Так преображается картина человеческого общества. В этой динамичной перспективе, придающей смысл экономическим и социальным структурам века, общество должно включать в себя все человеческие труды. Ранее презираемые, они входят вместе с этой реабилитацией труда в град человеческий, образ града божественного. Иоанн Солсберийский в Policraticus'e возвращает в общество сельских тружеников:
работающих в полях, в лугах, в садах; а затем и ремесленников: сукноделов, как и всех прочих, работающих орудиями по дереву, железу, бронзе и иным металлам. В такой перспективе рушится старая школьная система свободных искусств. Новое обучение должно включать в себя не только новые дисциплины: диалектику, физику, этику, но также научные и ремесленные техники, являющиеся существенной частью человеческой деятельности. Гуго Сен-Викторский в программе обучения, предложенной в Didascalion' e, утверждает эту новую концепцию. Гонорий Отенский развивает ее в своей знаменитой формуле: невежество — изгнание человека, его отечество — наука, добавляя при этом, что началом, здесь являются свободные искусства, представляющие собой города-этапы. Первый город — это грамматика, второй — риторика, третий — диалектика, четвертый — арифметика, пятый — музыка, шестой — геометрия, седьмой — астрономия. Тут он просто следует традиции. Но на этом путь не заканчивается. Восьмым этапом будет физика, где Гиппократ обучает странников добродетели и природе трав, деревьев, минералов, животных. Девятым оказывается механика, где странники обучаются работе с металлами, деревом, мрамором, живописи, скульптуре и ручному ремеслу. Здесь Нимрод воздвиг свою башню, а Соломон сконструировал свой храм. Здесь Ной изготовил свой ковчег, обучал искусству фортификации и работе с разными тканями. Одиннадцатый этап — это экономика. Сии врата ведут в отечество человека. Тут регулируются состояния и достоинства, различаются обязанности и порядки. Поспешающие в свое отечество люди обучаются здесь тому, как подойти к иерархии ангелов согласно порядку собственных заслуг. Так политикой завершается одиссея гуманизма интеллектуалов XII века.

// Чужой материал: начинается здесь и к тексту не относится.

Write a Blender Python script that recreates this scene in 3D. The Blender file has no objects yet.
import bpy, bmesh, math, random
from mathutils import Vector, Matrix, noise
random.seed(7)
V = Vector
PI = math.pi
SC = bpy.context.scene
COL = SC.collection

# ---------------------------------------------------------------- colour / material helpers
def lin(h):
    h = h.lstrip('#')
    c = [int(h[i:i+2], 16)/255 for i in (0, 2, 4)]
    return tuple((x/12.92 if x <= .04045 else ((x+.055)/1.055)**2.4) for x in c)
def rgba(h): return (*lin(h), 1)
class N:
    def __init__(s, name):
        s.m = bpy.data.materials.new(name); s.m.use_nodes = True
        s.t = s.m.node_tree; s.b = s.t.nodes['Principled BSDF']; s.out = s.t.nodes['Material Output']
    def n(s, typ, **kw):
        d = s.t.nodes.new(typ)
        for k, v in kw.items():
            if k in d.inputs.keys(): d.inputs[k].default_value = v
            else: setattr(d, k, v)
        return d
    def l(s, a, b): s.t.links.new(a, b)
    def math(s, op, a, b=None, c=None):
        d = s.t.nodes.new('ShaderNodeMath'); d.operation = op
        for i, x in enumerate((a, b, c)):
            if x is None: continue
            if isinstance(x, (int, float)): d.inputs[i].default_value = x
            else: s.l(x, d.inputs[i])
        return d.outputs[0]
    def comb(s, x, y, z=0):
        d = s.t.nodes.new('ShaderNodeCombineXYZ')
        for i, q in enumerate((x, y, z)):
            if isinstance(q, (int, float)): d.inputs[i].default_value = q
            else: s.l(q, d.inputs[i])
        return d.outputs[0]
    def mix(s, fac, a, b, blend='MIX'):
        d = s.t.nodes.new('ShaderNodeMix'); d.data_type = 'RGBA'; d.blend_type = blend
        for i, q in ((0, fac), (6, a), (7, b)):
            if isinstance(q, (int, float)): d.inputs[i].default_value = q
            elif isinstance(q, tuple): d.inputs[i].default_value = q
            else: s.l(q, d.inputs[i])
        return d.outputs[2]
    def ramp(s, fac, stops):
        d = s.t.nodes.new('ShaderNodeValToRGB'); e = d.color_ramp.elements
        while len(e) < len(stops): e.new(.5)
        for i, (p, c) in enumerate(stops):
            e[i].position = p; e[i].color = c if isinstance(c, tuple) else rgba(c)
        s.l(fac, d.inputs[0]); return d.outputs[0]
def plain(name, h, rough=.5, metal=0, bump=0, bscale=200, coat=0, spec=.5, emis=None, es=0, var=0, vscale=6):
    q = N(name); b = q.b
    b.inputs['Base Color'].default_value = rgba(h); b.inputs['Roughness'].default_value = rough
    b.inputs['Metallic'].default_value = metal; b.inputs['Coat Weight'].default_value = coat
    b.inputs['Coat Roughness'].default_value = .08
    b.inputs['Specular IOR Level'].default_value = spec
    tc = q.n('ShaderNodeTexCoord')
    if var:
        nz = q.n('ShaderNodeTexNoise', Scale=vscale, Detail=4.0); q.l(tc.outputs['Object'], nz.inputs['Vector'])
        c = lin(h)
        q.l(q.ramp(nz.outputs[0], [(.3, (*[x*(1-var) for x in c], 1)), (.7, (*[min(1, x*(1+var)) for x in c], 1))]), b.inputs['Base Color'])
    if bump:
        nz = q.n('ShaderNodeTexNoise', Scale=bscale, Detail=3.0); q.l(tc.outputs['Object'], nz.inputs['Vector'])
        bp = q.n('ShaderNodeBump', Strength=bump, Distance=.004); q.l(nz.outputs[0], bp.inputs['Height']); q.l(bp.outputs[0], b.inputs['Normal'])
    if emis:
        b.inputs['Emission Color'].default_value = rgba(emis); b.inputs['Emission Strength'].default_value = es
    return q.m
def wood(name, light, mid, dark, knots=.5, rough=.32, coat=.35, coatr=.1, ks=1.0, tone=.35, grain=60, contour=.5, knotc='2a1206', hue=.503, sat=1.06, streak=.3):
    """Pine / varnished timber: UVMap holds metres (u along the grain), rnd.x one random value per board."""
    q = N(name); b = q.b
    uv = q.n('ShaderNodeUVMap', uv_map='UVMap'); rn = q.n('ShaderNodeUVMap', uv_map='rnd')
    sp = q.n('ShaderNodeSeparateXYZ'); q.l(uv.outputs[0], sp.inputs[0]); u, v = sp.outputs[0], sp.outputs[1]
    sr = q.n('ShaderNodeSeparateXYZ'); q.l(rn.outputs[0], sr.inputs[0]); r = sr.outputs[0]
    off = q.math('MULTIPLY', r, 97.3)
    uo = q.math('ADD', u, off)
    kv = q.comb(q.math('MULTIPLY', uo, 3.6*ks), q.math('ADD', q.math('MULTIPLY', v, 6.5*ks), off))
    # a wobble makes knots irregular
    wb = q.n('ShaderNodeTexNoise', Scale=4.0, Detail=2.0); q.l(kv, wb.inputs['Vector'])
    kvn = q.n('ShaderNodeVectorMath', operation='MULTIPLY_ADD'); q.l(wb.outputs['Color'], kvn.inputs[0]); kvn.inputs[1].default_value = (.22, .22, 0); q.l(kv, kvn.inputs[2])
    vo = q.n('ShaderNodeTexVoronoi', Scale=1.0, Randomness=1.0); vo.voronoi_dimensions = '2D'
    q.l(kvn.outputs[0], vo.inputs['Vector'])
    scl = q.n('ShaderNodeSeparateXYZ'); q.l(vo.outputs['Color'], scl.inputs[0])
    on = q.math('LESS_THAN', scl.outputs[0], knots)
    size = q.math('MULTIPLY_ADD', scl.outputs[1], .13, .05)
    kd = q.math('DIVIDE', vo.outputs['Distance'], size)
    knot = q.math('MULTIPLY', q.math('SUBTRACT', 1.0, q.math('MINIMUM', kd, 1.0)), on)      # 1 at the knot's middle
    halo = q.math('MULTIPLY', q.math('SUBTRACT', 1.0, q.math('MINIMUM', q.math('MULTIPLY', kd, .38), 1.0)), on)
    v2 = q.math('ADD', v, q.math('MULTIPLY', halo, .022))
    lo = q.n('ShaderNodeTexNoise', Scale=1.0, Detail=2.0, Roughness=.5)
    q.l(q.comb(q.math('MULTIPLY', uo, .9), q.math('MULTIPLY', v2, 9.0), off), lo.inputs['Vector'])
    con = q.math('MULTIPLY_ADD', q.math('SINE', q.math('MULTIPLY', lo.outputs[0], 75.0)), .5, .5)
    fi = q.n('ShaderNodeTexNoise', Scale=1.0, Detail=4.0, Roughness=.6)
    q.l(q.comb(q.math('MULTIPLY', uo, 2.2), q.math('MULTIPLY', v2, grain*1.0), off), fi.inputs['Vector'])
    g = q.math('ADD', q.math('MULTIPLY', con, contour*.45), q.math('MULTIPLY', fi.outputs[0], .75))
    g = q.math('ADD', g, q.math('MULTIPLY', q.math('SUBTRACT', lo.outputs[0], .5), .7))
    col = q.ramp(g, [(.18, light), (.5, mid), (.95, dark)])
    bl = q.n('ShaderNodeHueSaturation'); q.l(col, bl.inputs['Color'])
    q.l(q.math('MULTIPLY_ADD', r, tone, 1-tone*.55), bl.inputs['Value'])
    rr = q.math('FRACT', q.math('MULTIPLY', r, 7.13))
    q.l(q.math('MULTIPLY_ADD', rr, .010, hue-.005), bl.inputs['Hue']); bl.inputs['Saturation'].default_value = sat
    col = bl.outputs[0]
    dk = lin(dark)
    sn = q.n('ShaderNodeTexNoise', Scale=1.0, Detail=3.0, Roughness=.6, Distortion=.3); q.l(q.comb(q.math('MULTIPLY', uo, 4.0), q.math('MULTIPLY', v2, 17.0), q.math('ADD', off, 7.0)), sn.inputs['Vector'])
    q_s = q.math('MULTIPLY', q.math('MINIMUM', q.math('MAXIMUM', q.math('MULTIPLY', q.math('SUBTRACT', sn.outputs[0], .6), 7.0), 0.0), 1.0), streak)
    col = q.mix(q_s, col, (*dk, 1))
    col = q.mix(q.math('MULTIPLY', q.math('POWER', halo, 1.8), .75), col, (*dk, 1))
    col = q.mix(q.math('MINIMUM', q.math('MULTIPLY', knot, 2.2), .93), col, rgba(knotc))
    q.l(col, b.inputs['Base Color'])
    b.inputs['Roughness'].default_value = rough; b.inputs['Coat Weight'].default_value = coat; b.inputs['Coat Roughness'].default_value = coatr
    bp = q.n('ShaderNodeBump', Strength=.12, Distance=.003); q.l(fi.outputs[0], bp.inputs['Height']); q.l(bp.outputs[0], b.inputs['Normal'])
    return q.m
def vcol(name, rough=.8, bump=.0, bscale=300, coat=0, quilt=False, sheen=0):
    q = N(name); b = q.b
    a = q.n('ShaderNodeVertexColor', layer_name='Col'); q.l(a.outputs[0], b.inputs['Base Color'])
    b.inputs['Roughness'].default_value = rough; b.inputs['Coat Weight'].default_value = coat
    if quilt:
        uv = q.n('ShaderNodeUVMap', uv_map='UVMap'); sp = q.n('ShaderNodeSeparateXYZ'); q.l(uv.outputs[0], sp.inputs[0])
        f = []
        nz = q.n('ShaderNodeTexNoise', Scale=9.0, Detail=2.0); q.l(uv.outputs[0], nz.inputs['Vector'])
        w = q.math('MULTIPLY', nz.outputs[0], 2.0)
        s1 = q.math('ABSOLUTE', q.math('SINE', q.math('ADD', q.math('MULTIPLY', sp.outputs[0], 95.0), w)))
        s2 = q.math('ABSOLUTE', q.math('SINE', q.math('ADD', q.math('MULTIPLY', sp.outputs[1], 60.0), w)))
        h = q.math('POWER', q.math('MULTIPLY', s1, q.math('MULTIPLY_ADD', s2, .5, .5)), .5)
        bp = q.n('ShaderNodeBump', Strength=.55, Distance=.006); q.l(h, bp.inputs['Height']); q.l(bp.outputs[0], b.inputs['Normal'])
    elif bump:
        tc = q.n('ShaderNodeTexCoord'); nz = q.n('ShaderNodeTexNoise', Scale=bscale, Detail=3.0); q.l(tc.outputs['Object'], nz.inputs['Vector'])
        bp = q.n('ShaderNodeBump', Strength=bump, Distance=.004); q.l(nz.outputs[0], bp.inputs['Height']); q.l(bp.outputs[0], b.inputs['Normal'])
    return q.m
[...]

Среди них, даже среди тех, что учили в Шартре, следует различать личности и темпераменты. Бернар был прежде всего профессором, желавшим дать своим ученикам общую культуру и методы мышления посредством солидной грамматической подготовки. Бернар Сильвестр и Гийом из Конша были в первую очередь учеными — славными представителями наиболее оригинальной тенденции шартрского духа. Они уравновешивают тем самым литературную склонность этого века, соблазнявшую многие умы. Как говорил Элоизе Абеляр: Более заботясь об учености, чем о красноречии, я слежу скорее за ясностью изложения, нежели за построением слов, за буквальным смыслом, чем за риторическими украшениями. Этому принципу следовали переводчики, сторонившиеся языческих красот. Я ничего не отбросил и ничего заметным образом не изменил в тех материалах, которые вам потребны для возведения вашего замечательного творения, — пишет Роберт Честерский Петру Достопочтенному, — за исключением того, что сделал их более понятными, и я не пытался позолотить низкую и презренную материю. С другой стороны, Иоанн Солсберийский — это, скорее, уже гуманист в ставшем для нас обычным смысле слова, он предан культурной утонченности и поиску выразительности. Хоть он и шартрец, но это — литератор. И все же он ищет, как сохранить счастливое равновесие. Как красноречие безрассудно и слепо без с бета разума, так и наука, не умеющая пользоваться словом, слаба и словно безрука. Люди стали бы скотами, лишившись присущего им красноречия.